Throwing Punches Out Into The Black
Velveteen vs. the Multiverse (Velveteen vs., volume 2)
By Seanan McGuire
2013’s Velveteen vs. the Multiverse is the second volume in Seanan McGuire’s Velveteen vs. series.
Velma “Velveteen” Martinez seeks refuge from her former crew, the Super Patriots, America’s paramount super-franchise. She moves to Oregon, the only state that hasn’t contracted with the franchise. She’s free to build a new life, with a new apartment, new adventures, and a new boyfriend. The Super Patriots’ predatory ways are behind her.
Just kidding. Cutting ties with the Super Patriots is an affront Marketing will never forgive. Harassment ensues.
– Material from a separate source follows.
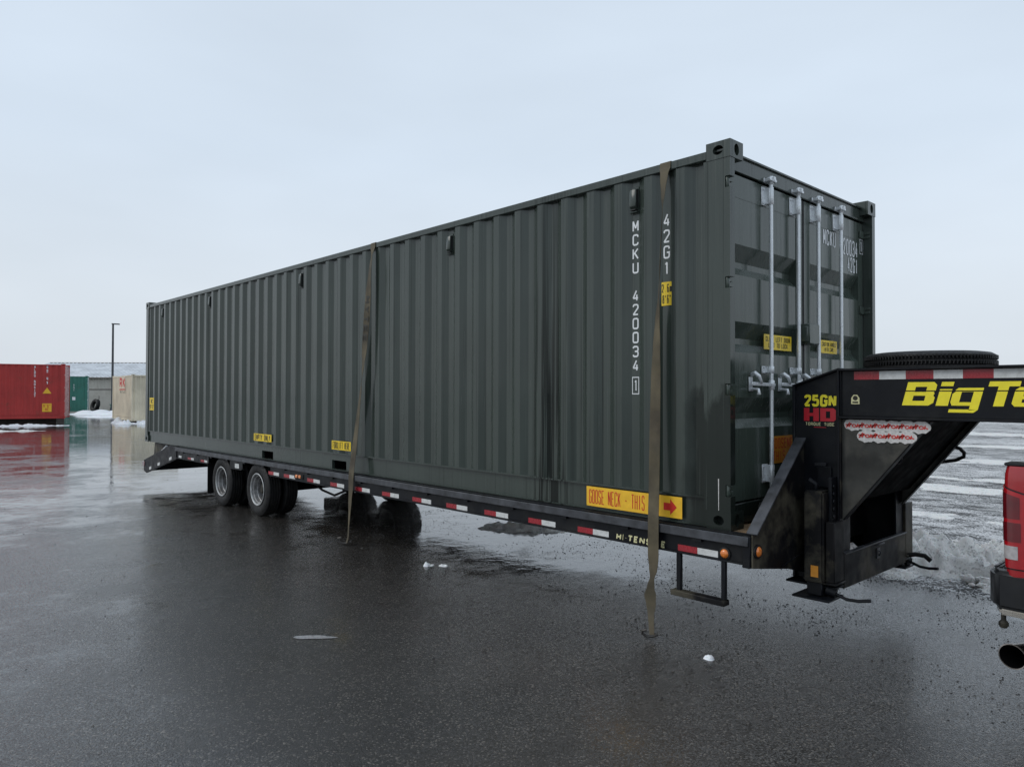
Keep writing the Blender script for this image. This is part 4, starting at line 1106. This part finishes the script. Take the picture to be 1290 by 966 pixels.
# ------------------------------------------------------------------ straps
def ribbon(name, pts, parent, mat='webbing', th=.003):
    """pts: (x, y, z, width vector) from end to end"""
    mb = MB(); vs = []
    n = len(pts)
    P = [Vector(p[:3]) for p in pts]; Wv = [Vector(p[3]) for p in pts]
    # resample smoothly
    Q = []; 
    for i in range(n-1):
        for k in range(6):
            t = k/6
            p0, p1, p2, p3 = P[max(i-1, 0)], P[i], P[i+1], P[min(i+2, n-1)]
            c = .5*((2*p1)+(p2-p0)*t+(2*p0-5*p1+4*p2-p3)*t*t+(3*p1-p0-3*p2+p3)*t**3) if max((p1-p0).length, (p2-p1).length, (p3-p2).length) < 4*max(.004, min(x for x in ((p1-p0).length, (p2-p1).length, (p3-p2).length) if x > 1e-6)) else p1.lerp(p2, t)
            Q.append((c, Wv[i].lerp(Wv[i+1], t*t*(3-2*t))))
    Q.append((P[-1], Wv[-1]))
    for i, (c, w_) in enumerate(Q):
        d = (Q[min(i+1, len(Q)-1)][0]-Q[max(i-1, 0)][0]).normalized(); nn = d.cross(w_).normalized()*th/2
        vs += [c-w_/2-nn, c+w_/2-nn, c+w_/2+nn, c-w_/2+nn]
    fs = [(0, 1, 2, 3), tuple(range(len(vs)-4, len(vs)))]
    for i in range(len(Q)-1):
        for k in range(4): fs.append((i*4+k, i*4+(k+1) % 4, (i+1)*4+(k+1) % 4, (i+1)*4+k))
    return mb.add(vs, fs).build(name, mat, parent, smooth=60)
ZT = .776+2.591-.040
WD = .090
def wv(a, s=1.0): return (WD*s*math.cos(a), WD*s*math.sin(a), 0)
s1 = thing('tie_down_strap', 'olive webbing strap crossing the white letters near the container doors', 'strap', (-.51, -.10, 0), 'tie down straps')
zr = 3.322
E1 = -.955                       # edge-on to the yard
ribbon('webbing', [(-.51, 2.54, .80, (WD, 0, 0)), (-.51, 2.445, 3.29, (WD, 0, 0)), (-.51, 2.43, zr+.003, (WD, 0, 0)), (-.51, 1.2, zr+.003, (WD, 0, 0)), (-.51, .030, zr+.003, (WD, 0, 0)), (-.51, .004, zr+.002, wv(0)), (-.51, -.002, zr-.006, wv(0)), (-.51, -.004, zr-.04, wv(0)),
                   (-.508, -.020, 3.22, wv(-.25, .9)), (-.506, -.035, 3.10, wv(-.55, .8)), (-.505, -.045, 2.97, wv(E1, .75)), (-.512, -.048, 2.80, wv(E1-.04, .75)), (-.522, -.050, 2.58, wv(E1-.08, .8)), (-.532, -.050, 2.38, wv(E1+.10, .85)),
                   (-.544, -.050, 2.20, wv(E1+.35)), (-.552, -.050, 2.00, wv(-.35)), (-.558, -.052, 1.75, wv(-.12)), (-.560, -.06, 1.40, wv(0)), (-.553, -.080, 1.0, wv(0)), (-.540, -.106, .80, wv(0)), (-.538, -.110, .66, wv(0)),
                   (-.536, -.113, .55, wv(.0)), (-.534, -.115, .46, wv(-.1, .85)), (-.540, -.120, .39, wv(-.3, .55)), (-.548, -.126, .33, wv(.2, .62)), (-.548, -.132, .27, wv(.65, .9)), (-.534, -.142, .21, wv(.35, .75)), (-.524, -.156, .15, wv(-.05, .62)),
                   (-.508, -.174, .09, wv(-.2, .6)), (-.492, -.190, .04, wv(-.1, .5)), (-.480, -.20, .018, wv(0, .45))], s1)
hk = MB()
def hook_pts(c, sc=1.0):
    c = Vector(c)
    return [c+Vector(p)*sc for p in ((.03, .03, .03), (0, 0, .012), (-.035, -.03, .014), (-.055, -.055, .035), (-.045, -.06, .06), (-.02, -.045, .066))]
hk.tube(hook_pts((-.480, -.20, .006), .9), .010, 8).build('flat_hook', 'hook', s1)
s2 = thing('tie_down_strap', 'twisted olive webbing strap at the middle of the container, above the trailer axles', 'strap', (-4.35, -.10, 0), 'tie down straps')
ribbon('webbing', [(-4.34, 2.54, .80, (WD, 0, 0)), (-4.34, 2.445, 3.29, (WD, 0, 0)), (-4.34, 2.43, zr+.003, (WD, 0, 0)), (-4.34, 1.2, zr+.003, (WD, 0, 0)), (-4.34, .030, zr+.003, (WD, 0, 0)), (-4.34, .004, zr+.002, wv(0)), (-4.34, -.002, zr-.006, wv(0)), (-4.34, -.004, zr-.04, wv(0)),
                   (-4.335, -.022, 3.18, wv(-.38, .75)), (-4.345, -.04, 3.0, wv(-.25, 1)), (-4.36, -.05, 2.75, wv(.0, 1.15)), (-4.385, -.052, 2.5, wv(.1, 1.15)), (-4.42, -.054, 2.2, wv(.0, 1.15)), (-4.45, -.054, 1.98, wv(-.30, 1)),
                   (-4.475, -.054, 1.83, wv(-.56, .9)), (-4.51, -.056, 1.62, wv(-.32, 1)), (-4.56, -.062, 1.32, wv(-.1, 1.0)), (-4.595, -.080, 1.0, wv(0, 1.1)), (-4.60, -.106, .78, wv(0, 1.15)), (-4.60, -.110, .66, wv(0, 1.1)),
                   (-4.61, -.113, .50, wv(-.1, .9)), (-4.62, -.115, .34, wv(-.25, .75)), (-4.63, -.118, .20, wv(-.3, .6)), (-4.63, -.125, .08, wv(-.3, .6)), (-4.64, -.14, .02, wv(-.3, .6))], s2)
hk = MB(); hk.tube(hook_pts((-4.64, -.14, .006), 1.2), .011, 8).build('flat_hook', 'hook', s2)
# maker's print down the twisted strap
dn = Vector((-.062, -.004, -.50)).normalized(); wq = Vector((1, .08, 0)); wq = (wq - dn*wq.dot(dn)).normalized()
letter('MYTEE', (-4.388, -.0585, 2.49), .50, .085, 'inkblack', s2, axes=(dn, wq), name='strap_print', tk=.3)

# ------------------------------------------------------------------ red pickup
pk = thing('pickup_truck', 'red pickup truck coupled to the trailer, seen at its rear corner', 'pickup truck', (4.2, YC, 0))
TY0, TY1 = .20, 2.238
def side_poly(x0, x1, z0, z1, wx, rw):
    pts = [(x0, z0+.06), (x0-.0, z1)]
    pts = [(x0, z0), (x0-.003, z0+.30), (x0, z1-.01), (x1, z1), (x1, z0)]
    arch = [(wx+rw*math.cos(a), max(z0, .42+rw*math.sin(a))) for a in [math.pi*k/12 for k in range(13)]]
    return pts + arch
XR, RC = 1.476, .055                      # rear face and corner radius of the bed
def skin(s_, sv, z, off=0):
    """point on the outer skin at arc length sv from the rear face round the corner, sv = 0 sits .12 m in from the side"""
    ins = -off + .010*max(0, (1.0-z)/.3)**2 + (.012*((z-1.22)/.08)**2 if z > 1.22 else 0)
    l1 = .12-RC; l2 = RC*math.pi/2
    if sv < l1: x_, y_, nx, ny = XR, .12-sv, -1, 0
    elif sv < l1+l2:
        a_ = (sv-l1)/RC; nx, ny = -math.cos(a_), -math.sin(a_); x_, y_ = XR+RC+RC*nx, RC+RC*ny
    else: x_, y_, nx, ny = XR+RC+(sv-l1-l2), 0, 0, -1
    x_ -= nx*ins; y_ -= ny*ins
    return Vector((x_, TY0+y_ if s_ < 0 else TY1-y_, z))
def svx(x_): return (.12-RC)+RC*math.pi/2+(x_-XR-RC)
def patch(s_, s0, s1, zb, zt, off, ns=18, nz=8, thick=.012):
    """a piece of the skin between two arc lengths, with bottom and top heights as functions of arc length"""
    m = MB(); fb = zb if callable(zb) else (lambda q: zb); ft = zt if callable(zt) else (lambda q: zt)
    for o_ in (off, off-thick):
        for i in range(ns+1):
            sv = s0+(s1-s0)*i/ns
            for j in range(nz+1): m.v.append(skin(s_, sv, fb(sv)+(ft(sv)-fb(sv))*j/nz, o_))
    N = (ns+1)*(nz+1)
    for k in (0, N):
        for i in range(ns):
            for j in range(nz): m.f.append((k+i*(nz+1)+j, k+(i+1)*(nz+1)+j, k+(i+1)*(nz+1)+j+1, k+i*(nz+1)+j+1))
    rim_ = [i*(nz+1) for i in range(ns+1)] + [ns*(nz+1)+j for j in range(1, nz+1)] + [i*(nz+1)+nz for i in range(ns-1, -1, -1)] + [j for j in range(nz-1, 0, -1)]
    for a_, b_ in zip(rim_, rim_[1:]+rim_[:1]): m.f.append((a_, b_, b_+N, a_+N))
    return m
for s_, ya, yb in ((-1, TY0, TY0+.16), (1, TY1-.16, TY1)):
    xw, rw = 2.72, .50
    b = patch(s_, 0, svx(2.22), .70, 1.298, 0, 40, 14, .03)
    # panel over the wheel arch and ahead of it, same skin
    for i in range(14):
        x0_, x1_ = 2.22+(3.50-2.22)*i/14, 2.22+(3.50-2.22)*(i+1)/14
        def low(x_):
            q_ = rw*rw-(x_-xw)**2
            return max(.70, .42+math.sqrt(q_)) if q_ > 0 else .70
        k = len(b.v); n_ = 8
        for x_ in (x0_, x1_):
            for j in range(n_+1): b.v.append(skin(s_, svx(x_), low(x_)+(1.298-low(x_))*j/n_))
        for j in range(n_): b.f.append((k+j, k+n_+1+j, k+n_+2+j, k+j+1))
    bs = b.build('bed_side', 'truckred', pk, smooth=50)
    inner = (ya+.03, ya+.16) if s_ < 0 else (yb-.16, yb-.03)
    MB().box(XR+.03, 3.48, *inner, .86, 1.296).build('bed_wall', 'plastic', bs)
    MB().box(XR+.006, 3.48, ya+.012, yb-.012, 1.2985, 1.316).build('rail_cap', 'plastic', bs, .006)
    top = lambda q: 1.207-.062*max(0, (q-.02)/.20)
    e1 = svx(1.605)
    patch(s_, .012, e1+.008, .757, lambda q: top(q)+.008, .0015).build('lamp_gasket', 'plastic', bs, smooth=50)
    to = patch(s_, .02, e1, .765, top, .006).build('tail_light', 'redlens', bs, smooth=50)
    c1 = svx(1.555)
    patch(s_, .035, c1, 1.025, lambda q: top(q)-.022, .0085, thick=.003).build('dark_lens', 'darkredlens', to, smooth=50)
    patch(s_, .035, c1+.004, .905, 1.005, .0085, thick=.003).build('dark_lens', 'darkredlens', to, smooth=50)
    patch(s_, .092, svx(1.545), .812, .882, .0085, thick=.003).build('reverse_lens', 'clearlens', to, smooth=50)
b = MB(); b.box(1.478, 1.53, TY0+.125, TY1-.125, .71, 1.30); tg = b.build('tailgate', 'truckred', pk, .02, 3)
MB().box(1.468, 1.4775, YC-.12, YC+.12, 1.14, 1.20).build('handle', 'plastic', tg, .003)
MB().box(1.54, 3.48, TY0+.17, TY1-.17, .78, .82).box(3.44, 3.48, TY0+.17, TY1-.17, .82, 1.29).build('bed_floor', 'plastic', pk)
b = MB(); b.prism([(3.52, .50), (3.52, 1.30), (5.62, 1.30), (5.72, 1.24), (7.18, 1.17), (7.28, 1.05), (7.28, .50)] + [(6.42+.50*math.cos(a), max(.50, .42+.50*math.sin(a))) for a in [math.pi*k/12 for k in range(13)]], 'y', TY0, TY1)
cb_ = b.build('cab', 'truckred', pk, .05, 3)
b = MB()
for z, xa, xb, ins in ((1.30, 3.54, 5.66, .05), (1.60, 3.62, 5.20, .13), (1.88, 3.72, 4.86, .22), (1.92, 3.80, 4.75, .30)):
    b.v += [Vector(p) for p in ((xa, TY0+ins, z), (xb, TY0+ins, z), (xb, TY1-ins, z), (xa, TY1-ins, z))]
for k in range(3):
    for q in range(4): b.f.append((k*4+q, k*4+(q+1) % 4, k*4+4+(q+1) % 4, k*4+4+q))
b.f.append((12, 13, 14, 15))
b.build('roof', 'truckred', cb_, .02, 2)
for s_ in (0, 1):
    def gy(i): return TY0+i-.004 if s_ == 0 else TY1-i+.004
    g = MB()
    for xa, xb, xc, xd2 in ((3.70, 4.36, 4.36, 3.80), (4.44, 5.36, 4.98, 4.44)):
        g.add([(xa, gy(.06), 1.335), (xb, gy(.06), 1.335), (xc, gy(.205), 1.83), (xd2, gy(.205), 1.83)], [(0, 1, 2, 3)])
    g.build('side_window', 'glass', cb_, smooth=0)
g = MB(); g.add([(5.62, TY0+.16, 1.34), (5.62, TY1-.16, 1.34), (4.91, TY1-.28, 1.85), (4.91, TY0+.28, 1.85)], [(0, 1, 2, 3)]); g.build('windscreen', 'glass', cb_, smooth=0)
g = MB(); g.add([(3.548, TY0+.2, 1.36), (3.548, TY1-.2, 1.36), (3.70, TY1-.3, 1.82), (3.70, TY0+.3, 1.82)], [(0, 1, 2, 3)]); g.build('rear_window', 'glass', cb_, smooth=0)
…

Velveteen is dragged across the worlds of what-if to an alternate world in which she stayed with the Super Patriots. What might have been a minor side-quest is significant for one thing: Velveteen begins to realize that Marketing has played her and her friends for patsies
Superhumans are an inherent threat to the mundanes around them. The Super Patriots’ greatest victory was convincing the world that entrusting superpowered children to them was the safest way of managing the threat they posed. As long as the superhuman problem was managed, the public wasn’t interested in the ugly details. They would rather not know that the Superpatriots manipulate and brainwash their young charges, or that their victories against supervillains are Marketing cons.
Child abuse, legal harassment, psychopathic pursuit of profit and control; everyday stuff for a modern corporation. What she learns about Marketing’s secrets leads Velveteen to suspect there is something even darker hiding behind Super Patriot’s shiny corporate façade.
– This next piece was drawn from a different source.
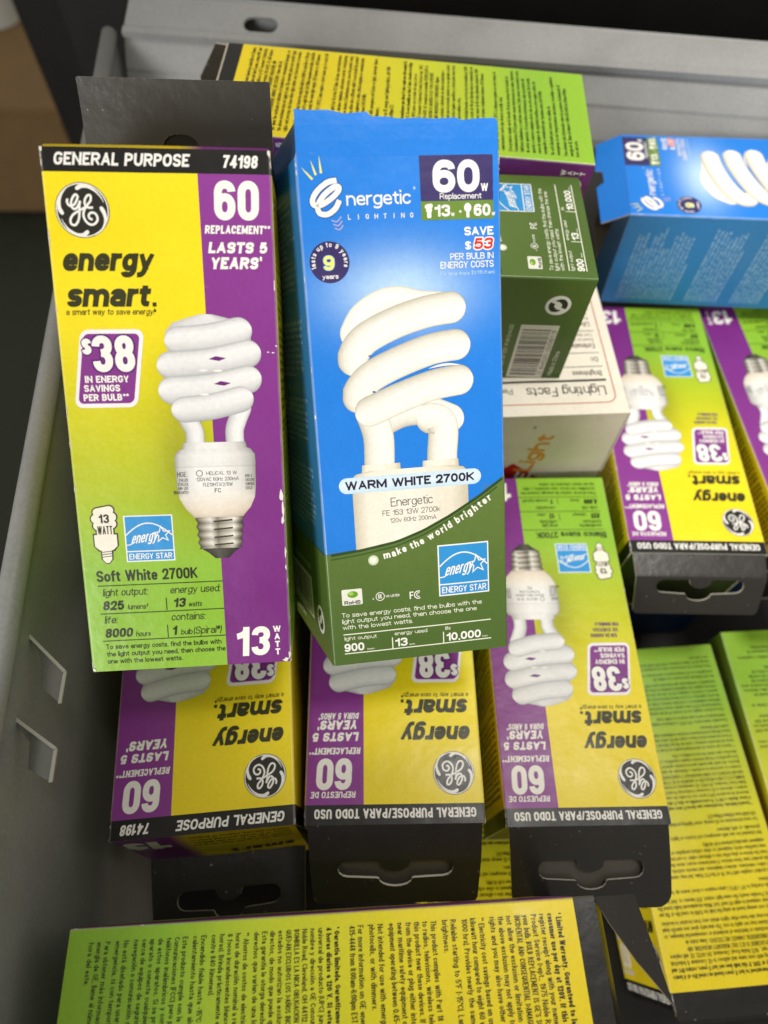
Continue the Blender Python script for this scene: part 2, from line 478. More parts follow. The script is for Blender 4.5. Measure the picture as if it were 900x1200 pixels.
        for i in range(len(D) - 1):
            for j in range(m - 1): F.append((i*m+j, i*m+j+1, (i+1)*m+j+1, (i+1)*m+j))
        b = len(s.V)
        for v, c in zip(V, C): s.V.append((*v, layer)); s.C.append(c)
        for f in F: s.F.append(tuple(b + i for i in f))
    def loft(s, rows, shade, layer):
        """rows: (y, xl, xr[, gain]); shade: (u 0..1, colour)"""
        big = max(abs(rw[2] - rw[1]) for rw in rows)
        if len(rows[0]) == 3 or all(isinstance(rw[3] if len(rw) > 3 else 1., (int, float)) for rw in rows):
            R2 = [rows[0]]
            for a, b in zip(rows, rows[1:]):
                n = max(1, math.ceil(abs(b[0] - a[0]) / 2.5))
                R2 += [tuple(x + (y - x) * i / n for x, y in zip(tuple(a) + (1.,) * (4 - len(a)), tuple(b) + (1.,) * (4 - len(b)))) for i in range(1, n + 1)]
            rows = R2
        S2 = [shade[0]]
        for (u0, c0), (u1, c1) in zip(shade, shade[1:]):
            n = max(1, math.ceil((u1 - u0) * big / 2.5)); S2 += [(u0 + (u1 - u0) * i / n, mix(c0, c1, i / n)) for i in range(1, n + 1)]
        shade = S2
        m = len(shade); V = []; C = []; F = []
        for rw in rows:
            y, a, b_ = rw[:3]; g = rw[3] if len(rw) > 3 else 1.
            for u, c in shade: V.append((a + (b_-a)*u, y)); C.append(tuple(q*g for q in c) if isinstance(g, (int, float)) else mix(c, g, .6))
        for i in range(len(rows) - 1):
            for j in range(m - 1): F.append((i*m+j, i*m+j+1, (i+1)*m+j+1, (i+1)*m+j))
        b = len(s.V)
        for v, c in zip(V, C): s.V.append((*v, layer)); s.C.append(c)
        for f in F: s.F.append(tuple(b + i for i in f))
    def para(s, lines, x, y, h, pitch, col, w=.15, fit=None, bold=(), layer=3, seg=1, wf=.62):
        for i, t in enumerate(lines):
            b = i in bold
            s.text(t, x, y + i * pitch, h, .2 if b else w, wf, fit=None, col=col, layer=layer, seg=seg)

# ------------------------------------------------------------------ printed artwork
GW = lin('#dcdcdc')
SH = [(-1, lin('#b6b6b8')), (-.8, lin('#dddddd')), (-.45, lin('#f1f1f0')), (.1, lin('#ececeb')), (.6, lin('#d6d6d6')), (.88, lin('#bcbcbe')), (1, lin('#a6a6aa'))]
SHW = [(-1, lin('#d2cfc2')), (-.86, lin('#eeece2')), (-.4, lin('#f6f5f0')), (.2, lin('#f2f0e8')), (.6, lin('#e6e3d8')), (.86, lin('#d2cdbd')), (1, lin('#b5af9e'))]
SHB = [(0, lin('#a2a09c')), (.06, lin('#cfcecb')), (.25, lin('#efeeeb')), (.55, lin('#f2f1ee')), (.8, lin('#dfddd9')), (.94, lin('#bdbbb7')), (1, lin('#98968f'))]

def monogram(a, cx, cy, r):
    k = r / 355.
    def P(*pts): return [(cx + (x - 410) * k, cy + (y - 425) * k) for x, y in pts]
    a.disc(cx, cy, r * 1.03, r * 1.03, lin('#5c5648'), 2); a.disc(cx, cy, r, r, WHT, 2.6); a.disc(cx, cy, r * .955, r * .955, lin('#2b2924'), 3.2)
    for p in (P((365,140),(420,112),(510,120),(600,172),(670,250),(705,320)), P((668,398),(700,460),(712,550),(680,640),(620,710),(560,750)),
              P((452,712),(400,748),(310,745),(220,690),(160,620),(120,540)), P((135,462),(105,400),(112,300),(150,215),(210,145),(270,105))):
        a.curve(p, 62 * k, WHT, 4, seg=6, taper=lambda t: max(.12, 1 - t * .95) if t > .06 else .75)
        a.disc(*p[0], 25 * k, 25 * k, WHT, 4.2, 14)
    w = 31 * k
    a.curve(P((222,285),(216,325),(246,368),(300,358),(345,300),(362,245),(335,222),(296,262),(268,330),(280,395),(322,408),(362,365),(388,312)), w, WHT, 4.4, seg=6)
    a.curve(P((388,312),(374,380),(368,470),(345,560),(300,618),(250,610),(238,555),(275,490),(350,440),(430,398),(480,372)), w, WHT, 4.6, seg=6)
    a.curve(P((548,390),(490,388),(452,350),(458,285),(498,232),(536,238),(530,300),(480,360),(434,430),(420,500),(446,570),(500,612),(560,604),(604,550),(590,480),(540,455),(496,480),(494,525),(528,545)), w, WHT, 4.8, seg=6)

def energy_star(a, x0, y0, s, tight=1.):
    a.rect(x0, y0, x0 + s, y0 + s, WHT, 2); b = s * .025
    a.rect(x0 + b, y0 + b, x0 + s - b, y0 + s * .76, ESB, 3); a.rect(x0 + b, y0 + s * .785, x0 + s - b, y0 + s - b, ESB, 3)
    P = [(x0 + s * (.03 + .94 * i / 20), y0 + s * (.58 - .41 * math.sin(math.pi * (.13 + .76 * i / 20)))) for i in range(21)]
    a.line(P, s * .025, WHT, 4)
    st = []
    for i in range(10):
        rr = s * (.175 if i % 2 == 0 else .075); t = R(-90 + 36 * i - 6)
        st.append((x0 + s * .765 + rr * math.cos(t), y0 + s * .42 + rr * math.sin(t)))
    a.line(st, s * .022, WHT, 4.3, closed=True)
    a.curve([(x0 + s*.03, y0 + s*.63), (x0 + s*.11, y0 + s*.62), (x0 + s*.16, y0 + s*.58)], s * .02, WHT, 4.2)
    a.text('energy', x0 + s * .12, y0 + s * .61, s * .23, .12, fit=s * .53, slant=.45, col=WHT, rot=-.12, layer=4.5, seg=3)
    a.text('ENERGY STAR', x0 + s * .5, y0 + s * .945, s * .125, .15, fit=s * .88, col=WHT, align='c', layer=4, seg=3)

def cfl_icon(a, cx, y0, h, ink=True):
    k = h / 235.
    def T(dx0, dy0, dx1, dy1, r, c, l): a.tube([(cx + dx0*k, y0 + dy0*k), (cx + dx1*k, y0 + dy1*k)], r*k, [(-1, c), (1, c)], l, seg=3)
    for grow, c, l in ((5, lin('#22210f'), 2), (0, lin('#efe9d8'), 3.4)):
        T(-24, 26, 22, 18, 17 + grow, c, l); T(-32, 52, 30, 46, 18 + grow, c, l + .1); T(-26, 80, 28, 74, 18 + grow, c, l + .2)
        a.rect(cx - (38 + grow)*k, y0 + 20*k, cx + (36 + grow)*k, y0 + 85*k, c, l + .3)
        a.rect(cx - (32 + grow)*k, y0 + 80*k, cx + (32 + grow)*k, y0 + 125*k, c, l + .4)
        a.loft([(y0 + (118 - grow)*k, cx - (44 + grow)*k, cx + (44 + grow)*k), (y0 + 165*k, cx - (44 + grow)*k, cx + (44 + grow)*k), (y0 + (182 + grow)*k, cx - (26 + grow)*k, cx + (26 + grow)*k)], [(0, c), (1, c)], l + .5)
        a.loft([(y0 + 178*k, cx - (20 + grow)*k, cx + (20 + grow)*k), (y0 + 220*k, cx - (18 + grow)*k, cx + (18 + grow)*k), (y0 + (235 + grow)*k, cx - 6*k, cx + 6*k)], [(0, c), (1, c)], l + .6)
    for j in (190, 200, 210): a.line([(cx - 20*k, y0 + j*k), (cx + 20*k, y0 + (j - 4)*k)], 3*k, lin('#22210f'), 4.6)
    a.text('13', cx, y0 + 70*k, 36*k, .2, fit=40*k, align='c', col=INK, layer=4.8); a.text('WATT', cx, y0 + 116*k, 34*k, .14, fit=58*k, align='c', col=INK, layer=4.8)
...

Velveteen is far more powerful than Super Patriots ever acknowledged. Still, one person against a corporation of superbeings is unlikely to prevail. Good thing for Velveteen that Super Patriots has made a lot of enemies over the years and that many of them call Velveteen friend….
~oOo~
Velveteen can animate plush toys. This might not sound all powerful. But it can be. Anything with a face that’s not living is potentially hers to command. She’s sent alternate versions of herself to some dark places while exploring the limits of her power.
How Super Patriots does what it does is dependent on superpowers, but what it does isn’t so remarkable. In fact, it seems downright familiar. The superkids are managed like media stars: Marketing picks their names, designs their costumes, tells them what religion to practice and whom they can date.
The book may sound rather bleak. Indeed, there’s a lot of loss and alienation in this installment of the series: dead significant others, terrible parents. Still, no light without dark; Velveteen’s losses are steppingstones to her final triumph, all told in the author’s trademark engaging manner.
Except this is a comic book universe and there’s a third volume so it’s probably not her final triumph at all…
Velveteen vs the Multiverse appears to be out of print.